Instructions for the task ->
Repeat, exactly and only, the lines from the beginning of the data through the line with "o = link_mesh('edge_channel', me, None, (WX". Pictures are left out.

Collected material ->
★ ★ ★
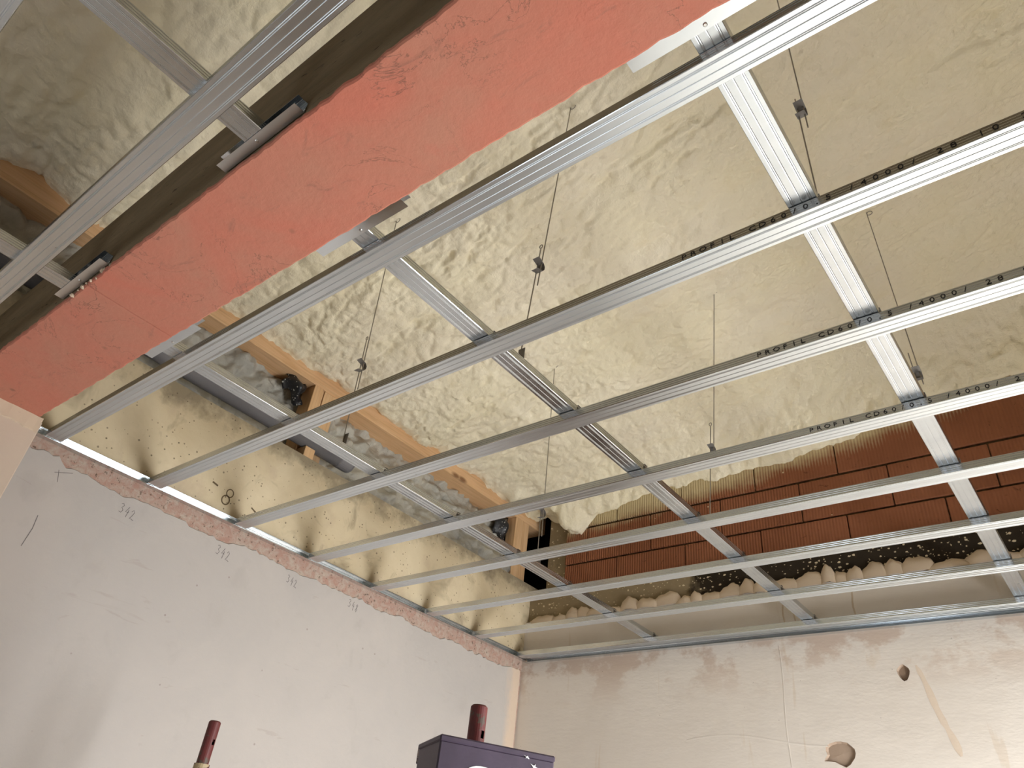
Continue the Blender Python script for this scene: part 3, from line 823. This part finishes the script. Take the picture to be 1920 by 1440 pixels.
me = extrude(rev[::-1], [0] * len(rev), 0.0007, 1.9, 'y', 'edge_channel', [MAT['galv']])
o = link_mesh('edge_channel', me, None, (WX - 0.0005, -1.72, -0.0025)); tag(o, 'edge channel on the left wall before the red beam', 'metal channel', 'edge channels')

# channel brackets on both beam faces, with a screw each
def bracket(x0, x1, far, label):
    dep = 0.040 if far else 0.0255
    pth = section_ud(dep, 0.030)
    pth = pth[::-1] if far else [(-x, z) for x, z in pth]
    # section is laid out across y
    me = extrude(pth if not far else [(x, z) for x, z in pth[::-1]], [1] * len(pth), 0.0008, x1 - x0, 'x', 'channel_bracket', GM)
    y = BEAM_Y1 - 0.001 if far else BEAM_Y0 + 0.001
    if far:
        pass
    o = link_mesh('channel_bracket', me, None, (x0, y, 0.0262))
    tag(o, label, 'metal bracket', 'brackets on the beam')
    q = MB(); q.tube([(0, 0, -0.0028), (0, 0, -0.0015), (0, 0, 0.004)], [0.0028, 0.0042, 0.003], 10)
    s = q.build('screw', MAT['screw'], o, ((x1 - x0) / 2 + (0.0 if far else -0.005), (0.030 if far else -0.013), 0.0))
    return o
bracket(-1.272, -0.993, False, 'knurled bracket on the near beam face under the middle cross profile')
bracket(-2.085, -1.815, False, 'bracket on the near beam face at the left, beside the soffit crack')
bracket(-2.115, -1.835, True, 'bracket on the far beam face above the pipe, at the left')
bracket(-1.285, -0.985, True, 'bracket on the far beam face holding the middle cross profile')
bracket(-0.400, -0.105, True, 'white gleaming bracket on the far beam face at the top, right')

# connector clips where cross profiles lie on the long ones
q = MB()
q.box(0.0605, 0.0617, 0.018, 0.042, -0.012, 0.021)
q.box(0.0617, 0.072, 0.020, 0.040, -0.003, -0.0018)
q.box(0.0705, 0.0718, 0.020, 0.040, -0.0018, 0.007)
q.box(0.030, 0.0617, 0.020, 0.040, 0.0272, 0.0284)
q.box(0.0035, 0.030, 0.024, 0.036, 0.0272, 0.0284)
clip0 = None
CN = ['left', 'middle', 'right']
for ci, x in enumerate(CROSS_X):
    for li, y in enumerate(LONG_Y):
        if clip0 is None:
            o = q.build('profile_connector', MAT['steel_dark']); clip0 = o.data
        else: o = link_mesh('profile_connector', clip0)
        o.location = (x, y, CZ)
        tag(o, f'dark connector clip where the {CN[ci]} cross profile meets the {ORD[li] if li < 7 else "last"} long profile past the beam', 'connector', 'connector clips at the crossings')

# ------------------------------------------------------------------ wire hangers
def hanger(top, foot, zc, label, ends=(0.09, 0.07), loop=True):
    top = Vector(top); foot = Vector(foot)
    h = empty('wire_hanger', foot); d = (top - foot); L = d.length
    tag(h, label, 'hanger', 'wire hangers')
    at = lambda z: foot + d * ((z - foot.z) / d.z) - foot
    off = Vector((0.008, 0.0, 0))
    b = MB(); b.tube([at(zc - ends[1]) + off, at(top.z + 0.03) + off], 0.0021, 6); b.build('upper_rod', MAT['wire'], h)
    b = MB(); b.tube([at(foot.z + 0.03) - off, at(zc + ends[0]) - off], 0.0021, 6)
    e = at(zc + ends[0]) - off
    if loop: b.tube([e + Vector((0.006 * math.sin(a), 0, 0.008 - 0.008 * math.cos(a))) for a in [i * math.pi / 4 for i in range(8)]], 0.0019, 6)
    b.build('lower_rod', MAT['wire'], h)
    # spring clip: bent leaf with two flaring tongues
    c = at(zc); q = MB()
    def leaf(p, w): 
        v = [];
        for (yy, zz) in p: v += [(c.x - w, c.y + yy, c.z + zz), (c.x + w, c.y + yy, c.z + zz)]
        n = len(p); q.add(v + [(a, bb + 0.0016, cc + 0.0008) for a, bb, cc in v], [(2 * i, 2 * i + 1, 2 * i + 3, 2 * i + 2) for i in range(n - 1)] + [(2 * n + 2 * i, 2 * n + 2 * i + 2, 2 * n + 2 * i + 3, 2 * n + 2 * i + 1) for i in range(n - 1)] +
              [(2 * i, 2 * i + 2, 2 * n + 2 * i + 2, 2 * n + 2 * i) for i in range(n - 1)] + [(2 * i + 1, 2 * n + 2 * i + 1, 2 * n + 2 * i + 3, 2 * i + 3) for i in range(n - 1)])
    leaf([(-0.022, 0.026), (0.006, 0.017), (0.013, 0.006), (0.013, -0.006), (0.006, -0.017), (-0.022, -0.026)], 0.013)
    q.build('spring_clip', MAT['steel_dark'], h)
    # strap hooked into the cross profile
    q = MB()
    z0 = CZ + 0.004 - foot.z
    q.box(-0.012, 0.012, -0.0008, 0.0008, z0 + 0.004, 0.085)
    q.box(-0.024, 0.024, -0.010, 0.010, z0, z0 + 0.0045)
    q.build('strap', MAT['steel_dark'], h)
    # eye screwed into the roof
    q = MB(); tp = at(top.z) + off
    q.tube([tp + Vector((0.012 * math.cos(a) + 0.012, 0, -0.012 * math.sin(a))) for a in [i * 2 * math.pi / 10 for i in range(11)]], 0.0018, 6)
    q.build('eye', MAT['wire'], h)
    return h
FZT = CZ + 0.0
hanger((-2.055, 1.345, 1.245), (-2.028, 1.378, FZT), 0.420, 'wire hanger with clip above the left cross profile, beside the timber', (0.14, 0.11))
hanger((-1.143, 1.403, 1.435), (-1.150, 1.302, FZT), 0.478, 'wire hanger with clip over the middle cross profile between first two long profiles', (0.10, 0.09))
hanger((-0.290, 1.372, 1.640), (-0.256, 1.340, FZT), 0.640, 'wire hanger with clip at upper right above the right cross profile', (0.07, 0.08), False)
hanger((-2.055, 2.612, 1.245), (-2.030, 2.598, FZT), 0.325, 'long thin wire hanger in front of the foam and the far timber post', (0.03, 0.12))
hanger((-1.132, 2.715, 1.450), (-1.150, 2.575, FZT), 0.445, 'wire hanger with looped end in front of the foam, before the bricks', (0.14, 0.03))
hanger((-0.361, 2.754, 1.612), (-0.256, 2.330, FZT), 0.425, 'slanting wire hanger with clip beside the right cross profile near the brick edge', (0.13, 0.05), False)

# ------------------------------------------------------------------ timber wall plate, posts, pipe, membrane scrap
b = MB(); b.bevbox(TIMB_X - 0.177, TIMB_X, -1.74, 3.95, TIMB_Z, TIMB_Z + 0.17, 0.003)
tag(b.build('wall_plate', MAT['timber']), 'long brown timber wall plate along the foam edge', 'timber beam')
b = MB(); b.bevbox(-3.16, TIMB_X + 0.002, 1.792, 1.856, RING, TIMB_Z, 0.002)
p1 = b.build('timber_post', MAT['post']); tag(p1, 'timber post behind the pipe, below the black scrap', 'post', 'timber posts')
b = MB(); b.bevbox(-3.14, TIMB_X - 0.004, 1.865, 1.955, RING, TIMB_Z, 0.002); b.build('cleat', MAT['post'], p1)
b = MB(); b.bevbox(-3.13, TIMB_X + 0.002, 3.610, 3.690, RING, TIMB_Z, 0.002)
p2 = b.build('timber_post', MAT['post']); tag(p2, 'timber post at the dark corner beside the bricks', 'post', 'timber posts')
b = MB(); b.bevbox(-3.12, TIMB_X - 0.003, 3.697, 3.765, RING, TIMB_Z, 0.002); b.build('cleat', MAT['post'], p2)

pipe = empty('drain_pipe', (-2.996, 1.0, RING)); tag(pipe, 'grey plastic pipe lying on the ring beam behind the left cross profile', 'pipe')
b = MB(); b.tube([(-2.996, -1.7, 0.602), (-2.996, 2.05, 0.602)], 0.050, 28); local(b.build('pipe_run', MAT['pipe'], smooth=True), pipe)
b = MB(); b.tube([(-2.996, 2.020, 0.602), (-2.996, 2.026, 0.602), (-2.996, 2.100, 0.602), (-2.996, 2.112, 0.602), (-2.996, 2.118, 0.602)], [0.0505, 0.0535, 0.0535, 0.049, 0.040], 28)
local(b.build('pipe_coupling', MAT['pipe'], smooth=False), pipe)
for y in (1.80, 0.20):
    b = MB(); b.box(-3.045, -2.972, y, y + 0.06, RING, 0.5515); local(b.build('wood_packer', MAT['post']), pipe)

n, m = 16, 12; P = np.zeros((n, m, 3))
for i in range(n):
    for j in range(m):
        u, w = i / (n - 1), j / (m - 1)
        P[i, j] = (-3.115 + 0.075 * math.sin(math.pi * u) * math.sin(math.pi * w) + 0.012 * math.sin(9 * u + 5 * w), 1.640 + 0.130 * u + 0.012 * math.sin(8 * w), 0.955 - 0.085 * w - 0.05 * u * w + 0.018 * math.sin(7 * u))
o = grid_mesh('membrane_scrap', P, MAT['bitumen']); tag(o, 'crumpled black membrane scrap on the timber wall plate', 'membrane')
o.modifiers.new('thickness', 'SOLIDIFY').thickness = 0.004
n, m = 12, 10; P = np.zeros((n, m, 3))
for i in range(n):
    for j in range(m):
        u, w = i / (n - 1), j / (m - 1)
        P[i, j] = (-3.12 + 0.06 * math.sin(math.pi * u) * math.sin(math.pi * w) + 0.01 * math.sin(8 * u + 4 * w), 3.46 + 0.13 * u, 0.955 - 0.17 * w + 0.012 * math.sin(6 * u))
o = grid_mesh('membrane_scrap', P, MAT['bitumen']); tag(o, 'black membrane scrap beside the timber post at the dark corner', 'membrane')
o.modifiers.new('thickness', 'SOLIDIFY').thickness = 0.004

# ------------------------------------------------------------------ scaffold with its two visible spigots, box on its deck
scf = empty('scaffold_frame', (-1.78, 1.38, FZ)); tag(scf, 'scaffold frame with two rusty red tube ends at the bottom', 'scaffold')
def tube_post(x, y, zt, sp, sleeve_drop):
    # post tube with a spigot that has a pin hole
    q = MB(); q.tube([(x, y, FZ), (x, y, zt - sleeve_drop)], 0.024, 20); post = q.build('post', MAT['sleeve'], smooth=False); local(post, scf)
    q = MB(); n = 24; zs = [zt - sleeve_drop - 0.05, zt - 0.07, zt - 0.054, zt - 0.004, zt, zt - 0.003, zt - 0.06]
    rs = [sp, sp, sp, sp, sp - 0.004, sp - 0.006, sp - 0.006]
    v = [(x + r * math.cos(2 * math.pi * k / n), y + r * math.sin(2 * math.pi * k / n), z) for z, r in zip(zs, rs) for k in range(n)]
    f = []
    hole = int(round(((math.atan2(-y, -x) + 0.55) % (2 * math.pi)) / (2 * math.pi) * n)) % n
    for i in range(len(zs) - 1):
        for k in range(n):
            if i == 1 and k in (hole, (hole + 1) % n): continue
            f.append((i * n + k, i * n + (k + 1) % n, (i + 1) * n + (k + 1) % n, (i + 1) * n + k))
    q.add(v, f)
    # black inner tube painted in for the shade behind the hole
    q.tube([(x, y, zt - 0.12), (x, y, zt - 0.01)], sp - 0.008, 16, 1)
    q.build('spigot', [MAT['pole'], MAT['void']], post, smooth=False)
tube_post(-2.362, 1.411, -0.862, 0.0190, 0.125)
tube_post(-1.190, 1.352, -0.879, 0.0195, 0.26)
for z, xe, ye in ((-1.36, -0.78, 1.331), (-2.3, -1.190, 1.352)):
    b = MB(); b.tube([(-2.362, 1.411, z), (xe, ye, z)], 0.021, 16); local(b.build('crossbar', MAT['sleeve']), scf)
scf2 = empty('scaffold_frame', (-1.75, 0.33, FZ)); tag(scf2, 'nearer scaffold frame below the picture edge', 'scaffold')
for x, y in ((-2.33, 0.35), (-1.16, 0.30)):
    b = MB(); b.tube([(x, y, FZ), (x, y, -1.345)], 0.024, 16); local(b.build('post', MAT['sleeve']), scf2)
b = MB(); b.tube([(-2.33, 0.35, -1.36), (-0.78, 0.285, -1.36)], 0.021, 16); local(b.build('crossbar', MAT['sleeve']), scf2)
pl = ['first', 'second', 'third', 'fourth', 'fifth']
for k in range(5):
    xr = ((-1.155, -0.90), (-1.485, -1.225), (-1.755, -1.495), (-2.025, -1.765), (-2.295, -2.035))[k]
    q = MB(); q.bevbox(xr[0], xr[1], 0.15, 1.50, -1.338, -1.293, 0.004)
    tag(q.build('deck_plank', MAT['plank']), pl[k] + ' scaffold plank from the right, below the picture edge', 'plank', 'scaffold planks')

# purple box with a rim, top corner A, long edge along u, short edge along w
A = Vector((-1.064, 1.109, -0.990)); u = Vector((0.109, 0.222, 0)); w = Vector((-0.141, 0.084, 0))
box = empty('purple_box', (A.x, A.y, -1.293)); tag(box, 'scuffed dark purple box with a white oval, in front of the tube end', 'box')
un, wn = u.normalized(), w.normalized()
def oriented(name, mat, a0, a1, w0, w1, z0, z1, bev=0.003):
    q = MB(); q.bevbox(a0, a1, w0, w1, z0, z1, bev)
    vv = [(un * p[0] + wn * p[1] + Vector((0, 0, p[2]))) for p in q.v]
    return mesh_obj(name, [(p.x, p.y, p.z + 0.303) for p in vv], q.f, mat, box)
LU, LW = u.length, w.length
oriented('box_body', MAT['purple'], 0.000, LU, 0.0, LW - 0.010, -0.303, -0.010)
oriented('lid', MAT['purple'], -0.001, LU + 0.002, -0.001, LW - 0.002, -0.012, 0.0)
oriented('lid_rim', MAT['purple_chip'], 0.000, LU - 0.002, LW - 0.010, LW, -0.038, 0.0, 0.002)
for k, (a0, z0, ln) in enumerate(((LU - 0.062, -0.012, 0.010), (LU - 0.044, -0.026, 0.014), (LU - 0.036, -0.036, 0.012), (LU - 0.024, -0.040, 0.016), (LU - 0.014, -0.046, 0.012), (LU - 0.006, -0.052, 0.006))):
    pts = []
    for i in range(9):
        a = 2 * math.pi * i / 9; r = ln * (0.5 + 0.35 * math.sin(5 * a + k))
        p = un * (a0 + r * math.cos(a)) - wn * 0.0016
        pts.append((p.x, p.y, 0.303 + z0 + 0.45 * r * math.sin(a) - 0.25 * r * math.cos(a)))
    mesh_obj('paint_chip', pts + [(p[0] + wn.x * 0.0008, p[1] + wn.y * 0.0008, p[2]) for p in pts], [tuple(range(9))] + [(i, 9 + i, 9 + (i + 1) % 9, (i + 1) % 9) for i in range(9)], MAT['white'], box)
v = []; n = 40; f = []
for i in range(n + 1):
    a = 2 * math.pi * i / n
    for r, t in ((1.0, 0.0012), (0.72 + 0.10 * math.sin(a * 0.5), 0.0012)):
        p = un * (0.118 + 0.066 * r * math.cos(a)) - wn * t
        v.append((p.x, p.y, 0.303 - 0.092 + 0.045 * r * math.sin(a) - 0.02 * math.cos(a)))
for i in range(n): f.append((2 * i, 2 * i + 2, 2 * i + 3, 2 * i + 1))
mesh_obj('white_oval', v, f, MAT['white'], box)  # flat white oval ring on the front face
★ ★ ★
Response ->
Continue the Blender Python script for this scene: part 3, from line 823. This part finishes the script. Take the picture to be 1920 by 1440 pixels.
me = extrude(rev[::-1], [0] * len(rev), 0.0007, 1.9, 'y', 'edge_channel', [MAT['galv']])
o = link_mesh('edge_channel', me, None, (WX - 0.0005, -1.72, -0.0025)); tag(o, 'edge channel on the left wall before the red beam', 'metal channel', 'edge channels')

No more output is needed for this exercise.